SSG: Scaled Spatial Guidance for Multi-Scale Visual Autoregressive Generation

TL;DR

This work tackles train-inference mismatch in visual autoregressive models that generate images in a coarse-to-fine, multi-scale fashion. It introduces Scaled Spatial Guidance (SSG), a training-free inference-time scheme that steers each step toward adding high-frequency, scale-specific information by updating residual logits with a frequency-domain prior constructed via Discrete Spatial Enhancement (DSE). The method yields a closed-form update $\ell_k^{\text{SSG}} = \ell_k + \beta_k(\ell_k - \ell_{\text{prior}})$ and is applicable across discrete token architectures, improving fidelity and diversity with negligible latency. Empirical results show consistent gains across different VAR scales and tokenizations, improved FID/IS trade-offs, and robustness to different conditioning modalities. The approach is simple, model-agnostic, and opens the door to training-free improvements in other hierarchical generative models.

Abstract

Visual autoregressive (VAR) models generate images through next-scale prediction, naturally achieving coarse-to-fine, fast, high-fidelity synthesis mirroring human perception. In practice, this hierarchy can drift at inference time, as limited capacity and accumulated error cause the model to deviate from its coarse-to-fine nature. We revisit this limitation from an information-theoretic perspective and deduce that ensuring each scale contributes high-frequency content not explained by earlier scales mitigates the train-inference discrepancy. With this insight, we propose Scaled Spatial Guidance (SSG), training-free, inference-time guidance that steers generation toward the intended hierarchy while maintaining global coherence. SSG emphasizes target high-frequency signals, defined as the semantic residual, isolated from a coarser prior. To obtain this prior, we leverage a principled frequency-domain procedure, Discrete Spatial Enhancement (DSE), which is devised to sharpen and better isolate the semantic residual through frequency-aware construction. SSG applies broadly across VAR models leveraging discrete visual tokens, regardless of tokenization design or conditioning modality. Experiments demonstrate SSG yields consistent gains in fidelity and diversity while preserving low latency, revealing untapped efficiency in coarse-to-fine image generation. Code is available at https://github.com/Youngwoo-git/SSG.

Figures (15)

• Figure 1: SSG provides a training-free generation quality improvement for next-scale prediction models at negligible cost, yielding sharper detail, fewer artifacts, and preserved global coherence. Full input prompts and model specifications are in Appx. \ref{['app:intro_label']}.
• Figure 2: Impact of SSG on Image Completion (VAR-d30).(Left) By amplifying the semantic residual, SSG enables the model to accurately reconstruct high-frequency details like the bird's beak (red box), unlike the baseline. (Right) Consistently better LPIPS substantiates this improvement.
• Figure 3: Overview of a VAR-structured model with our Scaled Spatial Guidance (SSG) module.
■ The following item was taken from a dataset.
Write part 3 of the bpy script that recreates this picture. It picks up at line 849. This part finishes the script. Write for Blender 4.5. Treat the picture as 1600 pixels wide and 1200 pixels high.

At each step, the autoregressive transformer predicts residual logits, which SSG refines by using a DSE-enhanced prior to isolate and amplify the high-frequency semantic residual before sampling.
• Figure 4: Frequency-Domain Refinement and Performance.(a) Analysis of the $\Delta$ log magnitude of Fourier-transformed latent embeddings. SSG redistributes the spectral energy by suppressing redundant low frequencies while selectively boosting the essential high-frequency energy beyond the Nyquist frequency (red line). (b) SSG achieves a consistently better FID vs. IS trade-off across sampling temperatures, indicating an improved quality-diversity profile. See Fig. \ref{['fig:full_scale']} for the full trade-off graph over all evaluated sampling temperatures.
• Figure 5: The trade-off between FID and IS of the guidance parameter $\beta_k$. The curve illustrates that optimizing solely for IS can be detrimental to the generation quality as measured by FID.